On Rehearing
SIMPSON, Justice.By way of introduction in the brief for appellant on rehearing it is said:
“Upon receipt of the Court’s opinion in this case dated August 29, 1963, it was our initial thought not to make application for rehearing. As we view the decision, our client has perhaps not been materially adversely affected. Since the decision holds that the Plaintiff-Appellant has only one cause of action, and the wrongful death suit of his minor child is still pending, the liberal amendment statute would, no doubt permit an amendment in that case to include all of the injuries and damages claimed in the instant suit.”
This well-tempered and logical statement seems to be at variance with the later caustic criticism by appellant of “The rationale of the Court in arriving at its conclusion”. It is argued, first, that we should have taken into consideration “hypothetical fact situations, by which to test the validity of the legal issue, which is before the Court in the case at bar”. The second is, in effect, the same argument made on original submission, that an action under § 119, Tit. 7 of the Code, for punitive damages, may not be joined with an action for property damages as claimed in the other suit by appellant.

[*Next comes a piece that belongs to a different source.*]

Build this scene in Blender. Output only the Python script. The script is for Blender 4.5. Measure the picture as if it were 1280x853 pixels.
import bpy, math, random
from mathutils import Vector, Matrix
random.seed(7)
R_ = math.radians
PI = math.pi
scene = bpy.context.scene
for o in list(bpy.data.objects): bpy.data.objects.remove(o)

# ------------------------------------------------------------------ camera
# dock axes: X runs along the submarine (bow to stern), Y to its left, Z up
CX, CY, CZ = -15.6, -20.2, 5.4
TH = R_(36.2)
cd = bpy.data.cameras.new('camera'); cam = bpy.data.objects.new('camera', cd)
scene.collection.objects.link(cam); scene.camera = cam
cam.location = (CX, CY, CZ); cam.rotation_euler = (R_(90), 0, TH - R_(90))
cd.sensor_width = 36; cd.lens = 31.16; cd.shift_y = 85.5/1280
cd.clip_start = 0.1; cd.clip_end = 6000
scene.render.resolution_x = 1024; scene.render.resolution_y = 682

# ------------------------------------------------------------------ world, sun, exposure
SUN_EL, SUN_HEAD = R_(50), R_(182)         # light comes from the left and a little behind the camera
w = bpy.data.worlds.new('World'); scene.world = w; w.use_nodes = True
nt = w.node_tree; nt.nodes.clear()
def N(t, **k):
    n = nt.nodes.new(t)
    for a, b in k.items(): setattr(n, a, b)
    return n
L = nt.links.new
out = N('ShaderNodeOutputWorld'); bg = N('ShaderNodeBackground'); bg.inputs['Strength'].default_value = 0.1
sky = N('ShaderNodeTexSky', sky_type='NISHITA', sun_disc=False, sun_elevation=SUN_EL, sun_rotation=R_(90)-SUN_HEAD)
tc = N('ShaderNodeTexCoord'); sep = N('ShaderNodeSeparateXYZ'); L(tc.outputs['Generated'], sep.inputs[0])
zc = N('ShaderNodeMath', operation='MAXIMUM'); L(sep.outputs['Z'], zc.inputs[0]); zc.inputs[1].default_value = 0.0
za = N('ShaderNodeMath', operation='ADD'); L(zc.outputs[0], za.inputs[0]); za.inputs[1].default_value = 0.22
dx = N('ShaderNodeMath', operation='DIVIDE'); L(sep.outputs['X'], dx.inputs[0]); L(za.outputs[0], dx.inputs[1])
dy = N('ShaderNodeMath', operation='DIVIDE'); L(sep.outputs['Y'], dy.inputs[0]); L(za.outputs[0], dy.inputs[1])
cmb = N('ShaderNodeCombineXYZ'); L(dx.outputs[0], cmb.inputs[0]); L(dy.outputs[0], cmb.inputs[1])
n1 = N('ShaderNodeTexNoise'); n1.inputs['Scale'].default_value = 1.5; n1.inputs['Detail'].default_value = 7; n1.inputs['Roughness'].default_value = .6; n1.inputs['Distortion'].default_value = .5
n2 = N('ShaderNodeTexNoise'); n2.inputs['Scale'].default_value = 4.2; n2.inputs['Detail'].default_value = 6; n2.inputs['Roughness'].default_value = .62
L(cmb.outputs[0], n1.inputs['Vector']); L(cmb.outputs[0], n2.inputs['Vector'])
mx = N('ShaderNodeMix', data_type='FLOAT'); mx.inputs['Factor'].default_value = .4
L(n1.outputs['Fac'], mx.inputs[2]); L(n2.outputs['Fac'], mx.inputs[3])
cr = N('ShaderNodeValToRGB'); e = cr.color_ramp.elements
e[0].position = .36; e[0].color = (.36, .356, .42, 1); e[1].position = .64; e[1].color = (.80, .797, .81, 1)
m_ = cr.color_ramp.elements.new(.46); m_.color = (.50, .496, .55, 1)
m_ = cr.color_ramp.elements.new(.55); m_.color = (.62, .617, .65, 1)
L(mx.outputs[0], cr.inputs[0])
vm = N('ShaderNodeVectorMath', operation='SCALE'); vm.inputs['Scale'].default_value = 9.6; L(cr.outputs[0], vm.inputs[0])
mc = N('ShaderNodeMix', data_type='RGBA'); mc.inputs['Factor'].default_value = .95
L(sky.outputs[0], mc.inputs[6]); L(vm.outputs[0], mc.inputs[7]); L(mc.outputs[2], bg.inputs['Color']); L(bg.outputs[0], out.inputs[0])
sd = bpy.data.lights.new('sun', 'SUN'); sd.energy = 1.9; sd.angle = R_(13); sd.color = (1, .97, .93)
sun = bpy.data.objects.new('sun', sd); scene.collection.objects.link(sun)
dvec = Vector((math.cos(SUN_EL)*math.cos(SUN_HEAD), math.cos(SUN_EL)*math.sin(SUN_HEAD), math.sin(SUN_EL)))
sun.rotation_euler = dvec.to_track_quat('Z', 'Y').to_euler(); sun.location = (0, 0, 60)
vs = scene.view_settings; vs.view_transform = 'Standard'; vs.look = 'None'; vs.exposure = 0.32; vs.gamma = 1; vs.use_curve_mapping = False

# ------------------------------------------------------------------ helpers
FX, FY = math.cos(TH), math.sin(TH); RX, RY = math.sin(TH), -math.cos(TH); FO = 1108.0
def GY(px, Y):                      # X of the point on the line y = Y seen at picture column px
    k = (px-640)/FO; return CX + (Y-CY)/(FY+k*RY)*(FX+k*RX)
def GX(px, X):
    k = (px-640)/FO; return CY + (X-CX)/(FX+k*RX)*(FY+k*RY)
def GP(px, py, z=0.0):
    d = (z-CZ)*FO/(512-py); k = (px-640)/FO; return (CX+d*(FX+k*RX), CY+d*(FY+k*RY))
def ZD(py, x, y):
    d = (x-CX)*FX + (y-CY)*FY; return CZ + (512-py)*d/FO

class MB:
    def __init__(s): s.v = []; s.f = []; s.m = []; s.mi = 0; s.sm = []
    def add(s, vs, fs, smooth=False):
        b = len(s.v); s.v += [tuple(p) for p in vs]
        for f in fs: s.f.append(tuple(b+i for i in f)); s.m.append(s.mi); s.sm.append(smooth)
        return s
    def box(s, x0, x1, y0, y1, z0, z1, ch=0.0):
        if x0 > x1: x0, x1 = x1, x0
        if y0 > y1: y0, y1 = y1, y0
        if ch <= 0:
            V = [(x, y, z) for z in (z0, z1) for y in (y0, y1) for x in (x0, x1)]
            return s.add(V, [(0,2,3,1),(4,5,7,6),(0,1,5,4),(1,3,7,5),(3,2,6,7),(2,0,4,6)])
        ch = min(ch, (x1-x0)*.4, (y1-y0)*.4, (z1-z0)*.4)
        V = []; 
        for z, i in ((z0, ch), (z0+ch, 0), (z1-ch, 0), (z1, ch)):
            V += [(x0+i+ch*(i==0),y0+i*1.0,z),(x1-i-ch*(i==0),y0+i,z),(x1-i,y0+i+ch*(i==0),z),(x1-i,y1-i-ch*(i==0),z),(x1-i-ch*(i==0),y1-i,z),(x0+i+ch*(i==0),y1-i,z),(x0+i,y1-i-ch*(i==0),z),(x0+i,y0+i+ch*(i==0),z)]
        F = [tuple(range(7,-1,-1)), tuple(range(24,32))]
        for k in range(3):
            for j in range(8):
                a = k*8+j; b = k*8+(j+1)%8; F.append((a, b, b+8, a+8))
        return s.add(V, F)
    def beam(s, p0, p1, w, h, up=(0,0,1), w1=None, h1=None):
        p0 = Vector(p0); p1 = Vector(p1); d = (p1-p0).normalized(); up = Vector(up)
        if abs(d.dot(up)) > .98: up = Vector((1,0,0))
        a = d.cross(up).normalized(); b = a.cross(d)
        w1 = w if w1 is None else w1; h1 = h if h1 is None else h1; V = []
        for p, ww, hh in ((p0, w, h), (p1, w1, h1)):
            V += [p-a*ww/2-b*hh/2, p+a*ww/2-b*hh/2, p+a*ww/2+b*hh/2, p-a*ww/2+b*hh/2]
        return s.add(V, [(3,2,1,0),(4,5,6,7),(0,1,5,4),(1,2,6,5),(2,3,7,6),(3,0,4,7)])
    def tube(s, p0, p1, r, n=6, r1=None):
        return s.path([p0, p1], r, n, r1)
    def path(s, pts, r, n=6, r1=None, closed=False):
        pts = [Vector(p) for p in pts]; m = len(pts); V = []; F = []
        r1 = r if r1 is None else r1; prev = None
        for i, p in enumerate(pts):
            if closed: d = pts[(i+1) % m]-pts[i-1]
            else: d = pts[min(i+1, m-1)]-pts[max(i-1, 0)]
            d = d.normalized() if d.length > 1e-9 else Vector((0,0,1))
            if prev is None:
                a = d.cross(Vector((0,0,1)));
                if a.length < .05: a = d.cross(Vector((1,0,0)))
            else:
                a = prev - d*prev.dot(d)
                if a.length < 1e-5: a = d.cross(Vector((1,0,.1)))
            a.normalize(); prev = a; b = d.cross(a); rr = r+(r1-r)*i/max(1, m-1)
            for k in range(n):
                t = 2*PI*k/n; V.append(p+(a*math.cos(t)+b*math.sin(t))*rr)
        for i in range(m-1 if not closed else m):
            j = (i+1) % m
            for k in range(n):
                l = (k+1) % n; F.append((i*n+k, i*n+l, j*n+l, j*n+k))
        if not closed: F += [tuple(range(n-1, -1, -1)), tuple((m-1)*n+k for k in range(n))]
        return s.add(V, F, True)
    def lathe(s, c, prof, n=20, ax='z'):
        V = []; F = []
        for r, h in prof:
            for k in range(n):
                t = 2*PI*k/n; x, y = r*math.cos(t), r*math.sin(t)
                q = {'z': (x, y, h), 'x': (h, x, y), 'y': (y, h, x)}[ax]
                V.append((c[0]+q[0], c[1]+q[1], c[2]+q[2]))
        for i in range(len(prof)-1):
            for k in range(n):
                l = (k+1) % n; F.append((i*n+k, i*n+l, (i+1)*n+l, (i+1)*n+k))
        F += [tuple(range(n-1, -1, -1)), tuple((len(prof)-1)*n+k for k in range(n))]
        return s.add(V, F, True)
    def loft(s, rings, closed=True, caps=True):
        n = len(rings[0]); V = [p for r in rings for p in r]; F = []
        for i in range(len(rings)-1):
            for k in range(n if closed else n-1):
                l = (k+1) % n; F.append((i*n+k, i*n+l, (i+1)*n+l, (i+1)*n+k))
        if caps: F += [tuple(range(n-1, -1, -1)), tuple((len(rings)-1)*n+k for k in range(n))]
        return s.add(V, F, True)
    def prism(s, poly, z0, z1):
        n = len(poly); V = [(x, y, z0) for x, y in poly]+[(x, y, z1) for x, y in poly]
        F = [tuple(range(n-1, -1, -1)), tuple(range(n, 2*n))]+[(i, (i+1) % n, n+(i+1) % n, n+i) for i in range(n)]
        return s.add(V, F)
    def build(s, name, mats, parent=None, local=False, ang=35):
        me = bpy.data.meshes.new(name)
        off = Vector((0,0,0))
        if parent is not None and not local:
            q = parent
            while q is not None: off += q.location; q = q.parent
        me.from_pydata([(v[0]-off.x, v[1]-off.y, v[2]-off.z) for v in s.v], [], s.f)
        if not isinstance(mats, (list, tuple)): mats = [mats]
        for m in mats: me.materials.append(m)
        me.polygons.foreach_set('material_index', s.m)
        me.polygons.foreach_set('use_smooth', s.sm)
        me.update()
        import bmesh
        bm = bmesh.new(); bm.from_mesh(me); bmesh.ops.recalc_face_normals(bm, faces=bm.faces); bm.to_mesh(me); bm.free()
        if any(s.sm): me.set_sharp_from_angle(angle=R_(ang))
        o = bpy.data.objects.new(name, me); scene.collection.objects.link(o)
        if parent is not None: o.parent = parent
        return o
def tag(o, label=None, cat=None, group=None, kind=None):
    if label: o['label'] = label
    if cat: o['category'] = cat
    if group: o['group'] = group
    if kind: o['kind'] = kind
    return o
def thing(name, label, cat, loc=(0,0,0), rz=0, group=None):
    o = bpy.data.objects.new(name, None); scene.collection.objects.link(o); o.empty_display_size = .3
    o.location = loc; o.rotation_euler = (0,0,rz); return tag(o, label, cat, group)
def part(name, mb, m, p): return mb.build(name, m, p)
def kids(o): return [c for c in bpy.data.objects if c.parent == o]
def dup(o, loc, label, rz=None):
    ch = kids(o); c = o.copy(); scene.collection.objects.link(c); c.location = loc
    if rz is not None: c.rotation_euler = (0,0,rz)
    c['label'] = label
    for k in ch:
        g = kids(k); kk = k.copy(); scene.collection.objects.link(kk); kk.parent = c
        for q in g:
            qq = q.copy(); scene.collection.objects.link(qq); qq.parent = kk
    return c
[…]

We do not think these propositions merit any elaboration on our part, especially in view of the statement from appellant’s brief hereinabove quoted. If the plaintiff may claim all the damages alleged to have been *14suffered by him in one action, why the insistence upon two actions which would of necessity be tried upon the same issues and state of facts ? But we have had briefs submitted to us by amici curiae in which some apprehension or misapprehension is expressed as to the effect of our holding in situations which have arisen or may arise. While we are unwilling to decide or intimate a decision upon a hypothetical case, we are aware of the instances where several people are killed or injured in a single accident. Such incidents may involve both minors and adults, as well as persons who are and are not related. These multiple death and injury accidents give rise to a variety of suits at law; in the case of death, an action by the parent for death of minor child (§ 119), or by the administrator under the Homicide Act (§ 123); in the case of personal injury, to an action by the party injured if sui juris, or, if not, by the one in his behalf. To these must be added incidental actions by a husband, a father or mother, for loss of service, etc.
There is a well-recognized common-law rule forbidding the splitting of causes of action. — 1 Am.Jur.2d, Abatement, Revival and Survival, §§ 26, 27, 30; 1 C.J.S. Abatement and Revival § 45. Our election statute, § 146, Title 7, is but a codification of the common law. But to abate a suit or require an election there must be both identity of parties and cause of action. In the present case we were at pains to point out the capacity in which the plaintiff sued and for whose benefit he sued, as well as the identity of the defendants and the wrongful act complained of and to confine our decision to such a status. We are unable to detect any confusion in our opinion which would render doubtful the course a suitor should pursue in any other case. We are clear to the conclusion that in the present case the allowance of the two suits would result in unnecessary and vexatious litigation, to avoid which is the purpose of § 146, Title 7 of the Code.
In the last paragraph of page 7 of the original opinion some words were inadvertently omitted. We have corrected that paragraph by supplying the omission.
Opinion corrected and extended, and application for rehearing overruled.
LIVINGSTON, C. J., and MERRILL and HARWOOD, JJ., concur.